A corollary to all this, Lo suggests, is a re-formation of the way we read Descartes. To the extent that the pictures are essential to his epistemic strategy, the old understanding of the Cartesian method's strictly intellectual ideas and ‘a total retreat from the world’ (p. 36) requires serious revision. Although that revision has been taking place for a while – scholars have long recognized the role of imagination and the importance of experimentation in Descartes's scientific method – Lo's insinuation that pictures can contribute to the all-important goal of clarity and distinctness of ideas is an intriguing one. (I should say, in light of this, that I find the book's title a little odd: what is being pictured in the material she discusses is not scepticism at all, but scientia.)

A centrepiece of Lo's discussion is the famous image from Principia Philosophiae (1644) of the heavenly vortices (Chapter 2). Rather than considering the metaphysical, physical and theological aspects of the theory that informs that picture, as others have done, Lo examines the woodcut itself, not just its visual language and idioms – its dots, dotted lines and other shapes – but also its materiality (as woodcut). Lo explains how the picture achieves its effect of depicting swirling and swelling vortices by breaking it down into its spare constituent elements, primarily dots and the density of their placement within the frame.
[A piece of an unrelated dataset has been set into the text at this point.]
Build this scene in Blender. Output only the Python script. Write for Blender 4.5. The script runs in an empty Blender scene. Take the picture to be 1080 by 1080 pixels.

The final chapters consider contemporary reactions to Descartes's pictures, especially in response to critical philosophical and theological pressure. Jacques Rohault, for example, an important mid-century Cartesian famous for his Wednesday academy, offered modifications in Descartes's ‘visual program’ to help the new philosophy better address concerns about its ability to accommodate Catholic dogma around the Eucharist (Chapter 3). And it is refreshing to see the Voyage du monde de Descartes by Gabriel Daniel, a Jesuit critic of Cartesianism, and its satirical take on the woodcuts receive its due attention (Chapter 5).

Lo may overstate the way in which Clerselier, assembling later editions, reductively departs from the richer pictures in Descartes's original texts (Chapter 3). It is true that Clerselier accords the figures a more modest role than Descartes does, at least in Lo's reading of the latter. But Clerselier did not give his illustrators (Van Gutschoven and La Forge) any directions on how to go about their task. Moreover, one of Van Gutschoven's figures (of the human eye) is just a faithful copy of the picture that Van Schooten provided for La Dioptrique in 1637. The differences that do exist are better explained not by Clerselier's ‘impatience’ (p. 89) with Descartes's approach but by his considered opinion on the function of illustrations in such a text. As for Rohault, Lo never clarifies just how his revised visual strategy is supposed to serve precisely as a defence of Cartesianism against theological critiques. It was, in part, on that issue of transubstantiation that Descartes's works were placed on the Catholic Church's Index of Prohibited Books in 1663, ‘until corrected’.

Such minor criticisms aside, this is a splendid book that will be of great interest to historians of philosophy and science, as well as to art historians and scholars of visual culture.